PAGs are soluble in ammonia. This allows the use of ammonia in refrigeration systems with direct expansion (DX) evaporators. The use of such systems has resulted in markedly reduced refrigerant charge (1/10th to 1/50th) when compared to that of conventional systems(6). End capped PAGs are again preferred due to their superior stability and lower affinity for moisture. Moisture can be reduced still further by the use of ethylene oxide in the polymer chain. This produces the property of “inverse solubility”. Simply put, inverse solubility means the hotter the lubricant becomes the less soluble water becomes. Below 60°C – 70°C (cloud point) water is completely absorbed into the lubricant. Above this temperature it completely phase separates. By keeping the discharge temperature above the cloud point the moisture level in the PAG can be kept low.

Immiscible types of synthetics oils such as PAOs and ABs or highly processed hydrocracked oils are used in traditional ammonia systems where their excellent low temperature properties allow for operations at very low temperatures. Quite often, blends of several synthetic lubricants (e.g. AB/PAO) will be used to optimise performance(7). Polyol esters are known chemically to react with ammonia to form solids and are therefore avoided.

Conclusions

Synthetic lubricants can offer many advantages when used with alternative refrigerants. Most of the direct advantages relate to the ability to change the chemistry of the lubricant to obtain an optimum lubricant solubility. This optimisation has a direct and important impact on key performance criteria such as efficiency and reliability.

References

1.HFCs, Refrigeration and air-conditioning minimising climate impact and maximising safety. Pamphlet produced by the European Partnership for Energy and the Environment (EPEE).
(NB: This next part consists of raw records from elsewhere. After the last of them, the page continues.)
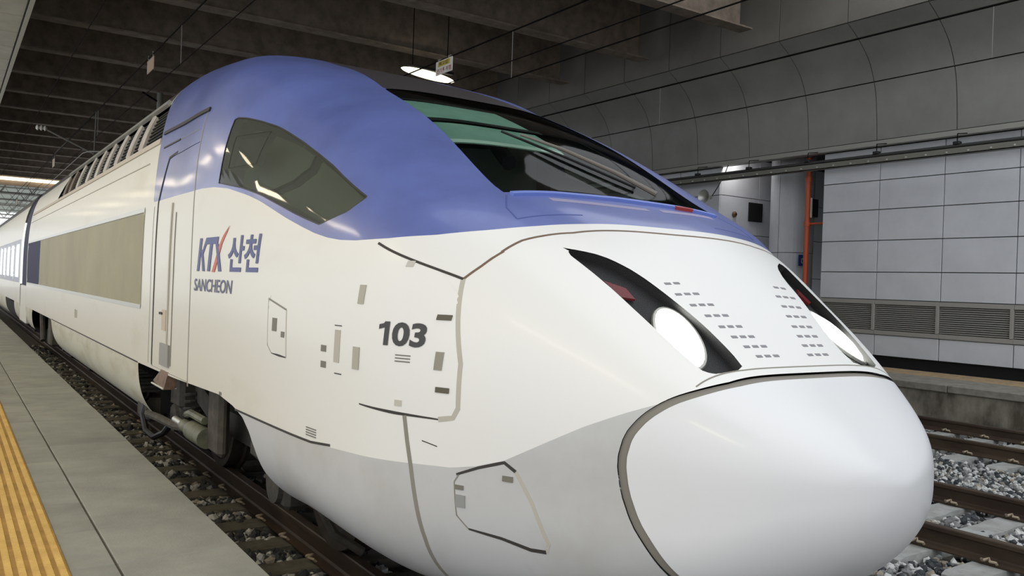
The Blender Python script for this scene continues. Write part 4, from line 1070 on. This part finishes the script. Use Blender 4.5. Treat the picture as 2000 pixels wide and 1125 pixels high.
nL = bpy.data.lights.new('added_niche_light', 'AREA'); nL.size = .2; nL.energy = 9; nL.color = (1, .97, .92)
nlo = bpy.data.objects.new('added_niche_light', nL); C.objects.link(nlo); nlo.location = (15.75, 13.5, 5.09); nlo.rotation_euler = (math.radians(35), 0, 0)
# dark vent and alarm on the niche wall
vn = MB(); vn.box(16.55, 17.05, 13.955, 14.0, 3.55, 4.02, .006); vo = vn.build('wall_vent', dark_m); tag(vo, 'dark square vent on the niche wall left of the column', 'vent')
al = empty('wall_alarm', (16.0, 13.97, 3.68)); tag(al, 'small round brown bell on the pale niche wall', 'alarm')
MB().lathe([(.001, -.06), (.05, -.055), (.07, -.03), (.075, 0)], 'y', (16.03, 13.99, 3.68), 18).build('dome', mat('bell_brown', (112, 84, 60), .5), al, True)
MB().lathe([(.001, -.075), (.022, -.07), (.025, -.05)], 'y', (16.03, 13.99, 3.68), 12).build('hub', dark_m, al, True)
# horn speaker under the cove
spk = empty('horn_speaker', (14.9, 13.85, 4.0)); tag(spk, 'small pale horn speaker hanging by a looped cable under the cove lip', 'speaker')
MB().lathe([(.17, -.16), (.12, -.08), (.06, 0), (.045, .1), (.001, .12)], 'x', (14.95, 13.86, 4.0), 18).build('horn', alu, spk, True)
MB().tube([(15.05, 13.86, 4.0), (15.15, 13.75, 4.25), (15.2, 13.62, 4.5), (15.22, 13.5, 4.78)], .012, 6).build('cable', black, spk, True)
# cable tray along the wall with hangers and clips
ct = empty('cable_tray', (14.9, 9, 4.4)); tag(ct, 'long grey cable tray hung on rods below the curved wall lip', 'cable tray')
tb = MB(); tb.box(14.82, 14.98, -2, 20, 4.35, 4.365); tb.box(14.82, 14.835, -2, 20, 4.35, 4.46); tb.box(14.965, 14.98, -2, 20, 4.35, 4.46)
tb.build('tray', mat('tray_grey', (120, 118, 110), .6, metal=.2), ct)
MB().tube([(14.87, -2, 4.50), (14.87, 20, 4.50)], .035, 10).build('cable', mat('cable_dark', (52, 52, 50), .6), ct, True)
for y in (1.7, 3.25, 4.8, 6.35, 7.93, 9.49, 11.05, 12.6, 14.14):
    MB().tube([(14.87, y, 4.50), (14.87, y, 4.72), (15.24, y, 4.78)], .010, 6).build('hanger', wire_m, ct)
    MB().box(14.82, 14.92, y - .06, y + .06, 4.52, 4.58, .01).build('clamp', black, ct)
cme = MB().lathe([(.001, -.03), (.016, -.025), (.02, 0), (.012, .01)], 'x', (0, 0, 0), 8).me('cable_clip', alu, True)
for i in range(26):
    o = link('cable_clip', cme, ct, None); o.matrix_parent_inverse = Matrix.Translation(-Vector(ct.location)); o.location = (14.815, 5.0 + .385 * i, 4.39)

# overhead wires
def wire(pts, r, label, m_=None, cat='wire'):
    o = MB().tube(pts, r * .72, 6).build('overhead_wire', m_ or wire_m); tag(o, label, cat, 'overhead wires'); return o
wire([(2.92, 6, 5.57), (2.92, 60, 5.60)], .016, 'overhead wire above the train carrying the small tilted tag')
wire([(2.92, 6, 4.98), (2.92, 60, 4.9)], .010, 'contact wire running just above the train roof')
wire([(7.13, 0, 5.65), (7.13, 40, 5.66)], .018, 'upper overhead wire of the middle track that carries the warning sign')
wire([(7.13, 0, 5.15), (7.13, 40, 5.30)], .012, 'second overhead wire of the middle track, just right of the warning sign')
wire([(7.16, 0, 4.94), (7.13, 40, 4.93)], .014, 'lowest overhead wire of the middle track, ending near the beam tips')
wire([(11.4, -2, 5.65), (11.4, 30, 5.72)], .022, 'thick dark overhead wire crossing the curved panels')
wire([(11.4, -2, 4.97), (11.4, 30, 4.94)], .012, 'thin overhead wire along the middle of the curved panels')
wire([(1.6, 6, 5.22), (1.6, 60, 5.0)], .010, 'faint thin wire nearest the platform canopy edge')
wire([(2.4, 60, 4.04), (2.4, 27.84, 4.18), (2.4, 20.21, 4.27), (2.4, 19.5, 4.22), (2.6, 16.8, 3.95)], .014, 'pale feeder cable bending down to the train roof at the far left', wire_l)
wire([(2.5, 20, 5.0), (2.5, 29.0, 4.98), (2.5, 50, 4.70)], .010, 'thin wire holding two tiny pale tags above the far train roof')
def dropper(x, y, z0, z1, lab):
    o = MB().tube([(x, y, z0), (x, y, (z0 + z1) / 2), (x, y, z1)], .006, 5).build('wire_dropper', wire_l); tag(o, lab, 'dropper', 'wire droppers')
dropper(11.4, 5.66, 4.97, 5.66, 'dropper between the two wires in front of the curved panels, at the right')
dropper(11.4, 11.9, 4.95, 5.68, 'dropper between the two wires in front of the curved panels, behind the windshield')
dropper(7.13, 10.72, 4.93, 5.65, 'dropper under the warning sign wire, right of the sign')
dropper(2.92, 13.6, 4.96, 5.58, 'dropper above the train, right of the tilted tag')
dropper(2.92, 22.1, 4.94, 5.58, 'dropper above the train, farther left past the tag')

# warning sign on the wire
ws = empty('warning_sign', (7.13, 12.83, 5.5)); tag(ws, 'small white and yellow warning plate with Korean letters hanging from a wire', 'sign')
MB().box(7.115, 7.13, 12.55, 13.13, 5.40, 5.645, .004).build('plate', sign_w, ws)
MB().box(7.108, 7.116, 12.64, 13.04, 5.54, 5.625).build('yellow_field', sign_y, ws)
def flat_text(body, m_, x, y_left, z, h, w, parent, name='lettering'):
    cu = bpy.data.curves.new('txt', 'FONT'); cu.body = body; cu.resolution_u = 2; cu.offset = .015
    ob = bpy.data.objects.new('txt', cu); C.objects.link(ob)
    me = bpy.data.meshes.new_from_object(ob.evaluated_get(bpy.context.evaluated_depsgraph_get())); bpy.data.objects.remove(ob)
    v = np.array([p.co[:] for p in me.vertices]); f = [tuple(p.vertices) for p in me.polygons]; mn, mx = v.min(0), v.max(0)
    V_ = np.stack([np.full(len(v), x), y_left - (v[:, 0] - mn[0]) / (mx[0] - mn[0]) * w, z + (v[:, 1] - mn[1]) / (mx[1] - mn[1]) * h], -1)
    return MB().add(V_, f).build(name, m_, parent)
flat_text('특고압', mat('sign_ink_dark', (56, 50, 30), .6), 7.106, 13.0, 5.55, .065, .32, ws)
flat_text('전기', mat('sign_ink_red', (150, 60, 56), .6), 7.113, 13.09, 5.425, .085, .19, ws)
flat_text('위험', mat('sign_ink_red', (150, 60, 56), .6), 7.113, 12.77, 5.425, .085, .19, ws)
MB().add([(7.112, 12.86, 5.51), (7.112, 12.82, 5.51), (7.112, 12.835, 5.475), (7.112, 12.81, 5.475), (7.112, 12.855, 5.425), (7.112, 12.845, 5.462), (7.112, 12.87, 5.462)], [(0, 1, 2, 5, 6), (2, 3, 4, 5)]).build('lightning_mark', mat('sign_ink_red', (150, 60, 56), .6), ws)
for y in (12.66, 13.02): MB().lathe([(.001, -.03), (.025, -.03), (.025, .03), (.001, .03)], 'y', (7.13, y, 5.665), 10).build('clamp', wire_l, ws)
for nm, (x, y, z), lab in (('wire_tag', (2.92, 15.95, 5.42), 'small tilted pale tag hanging from the wire above the train'), ('wire_tag', (2.5, 27.3, 4.80), 'tiny pale tag on a wire above the grille of the power car'), ('wire_tag', (2.5, 42.0, 4.60), 'tiny pale tag on a wire near the far left coach')):
    t_ = empty(nm, (x, y, z)); tag(t_, lab, 'tag', 'wire tags')
    MB().box(x - .008, x + .008, y - .28, y + .28, z - .12, z + .11, .004).build('plate', mat('tag_pale', (176, 152, 130), .6), t_)
    MB().tube([(x, y - .2, z + .1), (x, y - .2, z + .2)], .012, 6).build('clip', wire_l, t_)
    MB().tube([(x, y + .2, z + .1), (x, y + .2, z + .2)], .012, 6).build('clip', wire_l, t_)
# drop post with insulator and arm for the overhead line
dp = empty('drop_post', (5.25, 27.08, 7.2)); tag(dp, 'grey support post hanging from a roof beam behind the cab roof', 'post')
MB().tube([(5.25, 27.08, 7.195), (5.25, 27.08, 5.4)], .085, 10).build('post', mat('post_grey', (120, 122, 112), .6), dp, True)
MB().lathe([(.09, 0), (.16, .03), (.09, .07), (.16, .11), (.09, .15), (.16, .19), (.09, .23)], 'z', (5.25, 27.08, 5.2), 14).build('insulator', mat('insulator', (110, 130, 118), .4), dp, True)
MB().tube([(5.25, 27.08, 6.9), (4.75, 27.08, 7.15)], .03, 8).build('arm', wire_m, dp, True)
bkt = empty('registration_arm', (2.92, 22, 5)); tag(bkt, 'thin dark steady arm with pale insulators above the grille roof', 'arm')
MB().tube([(1.92, 23.0, 5.1), (2.9, 22.4, 4.55)], .022, 8).build('tube', mat('arm_grey', (96, 94, 86), .6), bkt, True)
MB().tube([(2.9, 22.4, 4.55), (2.92, 22.4, 5.58)], .016, 8).build('hanger', mat('arm_grey', (96, 94, 86), .6), bkt, True)
MB().tube([(2.35, 22.7, 4.82), (2.1, 22.7, 4.5)], .016, 8).build('brace', mat('arm_grey', (96, 94, 86), .6), bkt, True)
MB().lathe([(.03, -.14), (.07, -.1), (.03, -.06), (.07, -.02), (.03, .02), (.07, .06), (.03, .1)], 'x', (1.84, 23.0, 5.12), 12).build('insulator', mat('insulator_pale', (206, 204, 196), .4), bkt, True)
# ceiling lamp over the middle track
cl_ = empty('ceiling_lamp', (9.3, 17.05, 6.55)); tag(cl_, 'glowing white tube lamp under the roof just above the windshield', 'lamp')
pts = [(8.28 + 1.56 * t, 16.9 + .33 * t, 6.50) for t in np.linspace(0, 1, 25)]
rr = [.095 * math.sqrt(max(0.02, 1 - (2 * t - 1) ** 2)) * (1 if 0 < t < 1 else .3) for t in np.linspace(0, 1, 25)]
MB().tube(pts, rr, 16).build('diffuser', lampglow, cl_, True)
MB().box(8.5, 9.7, 17.0, 17.12, 6.60, 6.66, .01).build('housing', dark_m, cl_)
for x in (8.65, 9.55): MB().tube([(x, 17.07, 6.62), (x, 17.07, 9.17)], .010, 6).build('rod', wire_m, cl_)
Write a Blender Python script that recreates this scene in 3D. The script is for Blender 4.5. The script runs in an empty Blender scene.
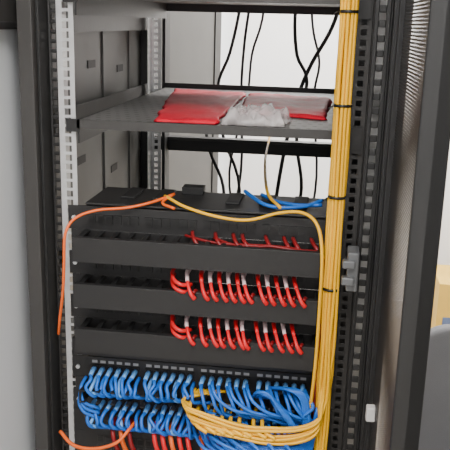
import bpy, bmesh, math, random
from mathutils import Vector, Matrix, noise
random.seed(7)
S=bpy.context.scene
# ---------------------------------------------------------------- materials
def mat(name,col,rough=.5,metal=0,var=.12,scale=12,bump=0,bscale=80,**kw):
    m=bpy.data.materials.new(name); m.use_nodes=True
    nt=m.node_tree; b=nt.nodes['Principled BSDF']
    b.inputs['Roughness'].default_value=rough; b.inputs['Metallic'].default_value=metal
    tc=nt.nodes.new('ShaderNodeTexCoord')
    n=nt.nodes.new('ShaderNodeTexNoise'); n.inputs['Scale'].default_value=scale; n.inputs['Detail'].default_value=5
    nt.links.new(tc.outputs['Object'],n.inputs['Vector'])
    r=nt.nodes.new('ShaderNodeMapRange'); r.inputs[3].default_value=1-var; r.inputs[4].default_value=1+var
    nt.links.new(n.outputs['Fac'],r.inputs[0])
    mx=nt.nodes.new('ShaderNodeVectorMath'); mx.operation='SCALE'; mx.inputs[0].default_value=col[:3]
    nt.links.new(r.outputs[0],mx.inputs['Scale']); nt.links.new(mx.outputs[0],b.inputs['Base Color'])
    if bump:
        n2=nt.nodes.new('ShaderNodeTexNoise'); n2.inputs['Scale'].default_value=bscale
        nt.links.new(tc.outputs['Object'],n2.inputs['Vector'])
        bp=nt.nodes.new('ShaderNodeBump'); bp.inputs['Strength'].default_value=bump; bp.inputs['Distance'].default_value=.002
        nt.links.new(n2.outputs['Fac'],bp.inputs['Height']); nt.links.new(bp.outputs[0],b.inputs['Normal'])
    for k,v in kw.items(): b.inputs[k.replace('_',' ')].default_value=v
    return m
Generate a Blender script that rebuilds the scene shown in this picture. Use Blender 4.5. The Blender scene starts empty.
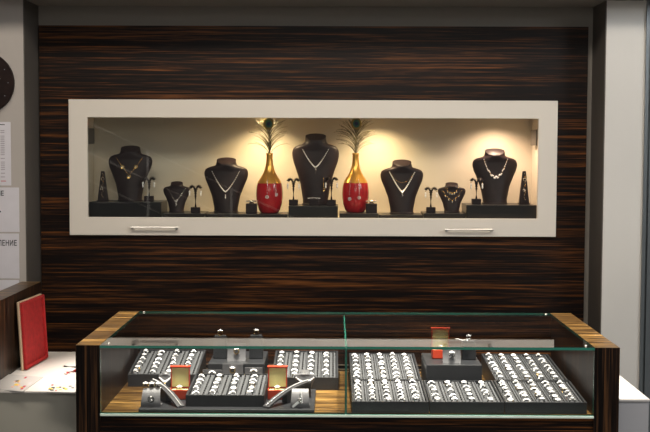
import bpy, bmesh, math, random
from mathutils import Vector, Matrix, Quaternion
random.seed(7)
PI = math.pi
sc = bpy.context.scene
C = sc.collection

# ------------------------------------------------------------------ camera
F, CX, CY = 1150.0, 325.0, 216.0
CAM = Vector((0, 0, 1.5))
cd = bpy.data.cameras.new('camera'); cam = bpy.data.objects.new('camera', cd); C.objects.link(cam)
cd.sensor_width = 36; cd.lens = 36 * F / 650.0; cd.clip_start = 0.05; cd.clip_end = 60
yaw = math.atan(8 / F); pitch = math.atan(70 / F)
R = Matrix.Rotation(yaw, 3, 'Z') @ Matrix.Rotation(PI / 2 - pitch, 3, 'X') @ Matrix.Rotation(math.radians(0.2), 3, 'Z')
cam.matrix_world = Matrix.Translation(CAM) @ R.to_4x4()
sc.camera = cam

def ray(px, py):
    return R @ Vector(((px - CX) / F, (CY - py) / F, -1))
def W(px, py, Y):                      # point seen at a pixel, on the vertical plane y = Y
    d = ray(px, py); return CAM + d * (Y / d.y)
def G(px, py, z):                      # the same, on the horizontal plane at height z
    d = ray(px, py); return CAM + d * ((z - CAM.z) / d.z)

# ------------------------------------------------------------------ world, lights, exposure
w = bpy.data.worlds.new('world'); sc.world = w; w.use_nodes = True
bg = w.node_tree.nodes['Background']; bg.inputs[0].default_value = (0.95, 0.93, 0.92, 1); bg.inputs[1].default_value = 0.09
sc.view_settings.view_transform = 'Standard'; sc.view_settings.look = 'None'
sc.view_settings.gamma = 1; sc.view_settings.use_curve_mapping = False; sc.view_settings.exposure = 0.0

def spot(loc, aim, power, angle, col=(1, .86, .68), size=.03, blend=.5):
    l = bpy.data.lights.new('spot_light', 'SPOT'); l.energy = power; l.color = col
    l.spot_size = math.radians(angle); l.spot_blend = blend; l.shadow_soft_size = size
    o = bpy.data.objects.new('spot_light', l); C.objects.link(o); o.location = loc
    o.rotation_euler = (Vector(aim) - Vector(loc)).to_track_quat('-Z', 'Y').to_euler(); return o
def area(loc, aim, power, sx, sy, col):
    l = bpy.data.lights.new('area_light', 'AREA'); l.shape = 'RECTANGLE'; l.size = sx; l.size_y = sy; l.energy = power; l.color = col
    o = bpy.data.objects.new('area_light', l); C.objects.link(o); o.location = loc
    o.rotation_euler = (Vector(aim) - Vector(loc)).to_track_quat('-Z', 'Y').to_euler(); return o
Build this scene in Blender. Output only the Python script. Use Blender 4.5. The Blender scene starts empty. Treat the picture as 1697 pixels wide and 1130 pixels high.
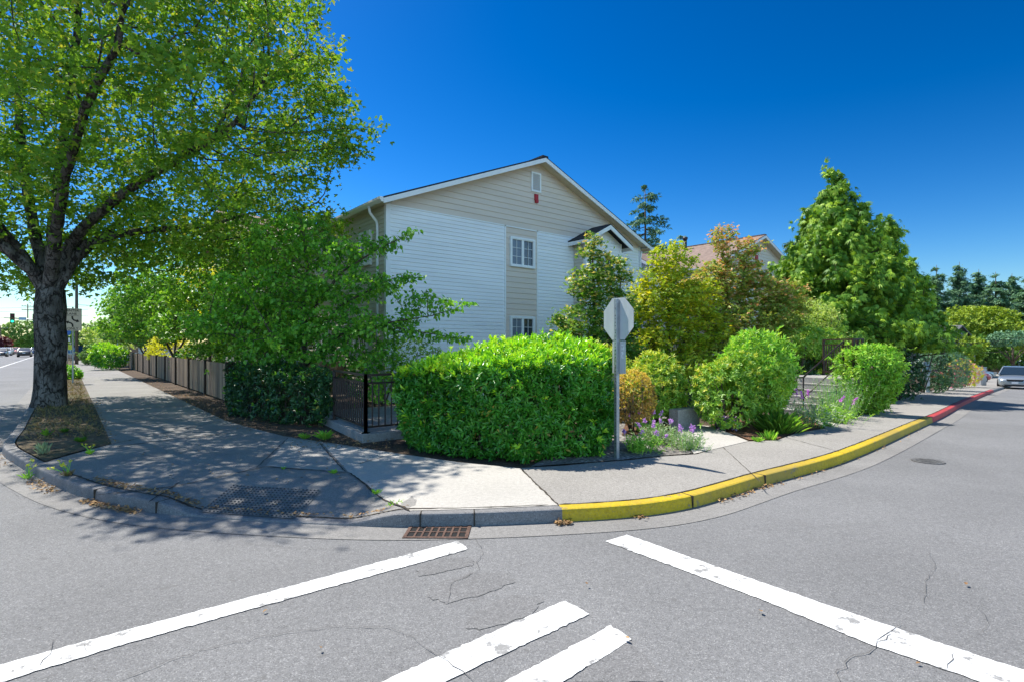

2. March Consulting Group. (1998). Opportunities to minimize emissions of hydrofluorocarbons (HFCs) from the European Union. Final Report. Prepared by March Consulting Group, United Kingdom, for the European Commission.

3.S.Komatsu, M.Tsunoda and S.Yamamato. (December 2000). Development of automotive air conidtioing system using carbon dioxide. The international symposium on HCFC alternative refrigerants and environmental technology 2000. The Japan Refrigeration and Air Conditioning Industry Assosiation. Kobe. pp 80-83. Paper 4.2.

4.T.Hagita, H.Kobayashi, M.Takeuti, T.Itiyanagi, N.Horaguti and T.Ukai. (December 2000). The development of CO2 scroll compressor for automotive air-conditioning systems. The international symposium on HCFC alternative refrigerants and environmental technology 2000. The Japan Refrigeration and Air Conditioning Industry Assosiation. Kobe. pp 48-51. Paper 2.4.

5.Y.Kawaguchi, M.Takesue, M.Kaneko and T.Tazaeki. (July 2000). Performance study of refrigeration oils with CO2. Society of Automotive Engineers.

6.H.Takahashi. (February 2000). An introduction of miscible refrigeration oil for ammonia refrigerant. Refrigeration, Vol. 76. No. 868, pp 111-114.

7.J.Oberle and T.Rajewski. (March 1997). The development of lubricants for ammonia refrigeration systems. IIAR 19th Annual meeting. New Orleans, Lousiana, USA.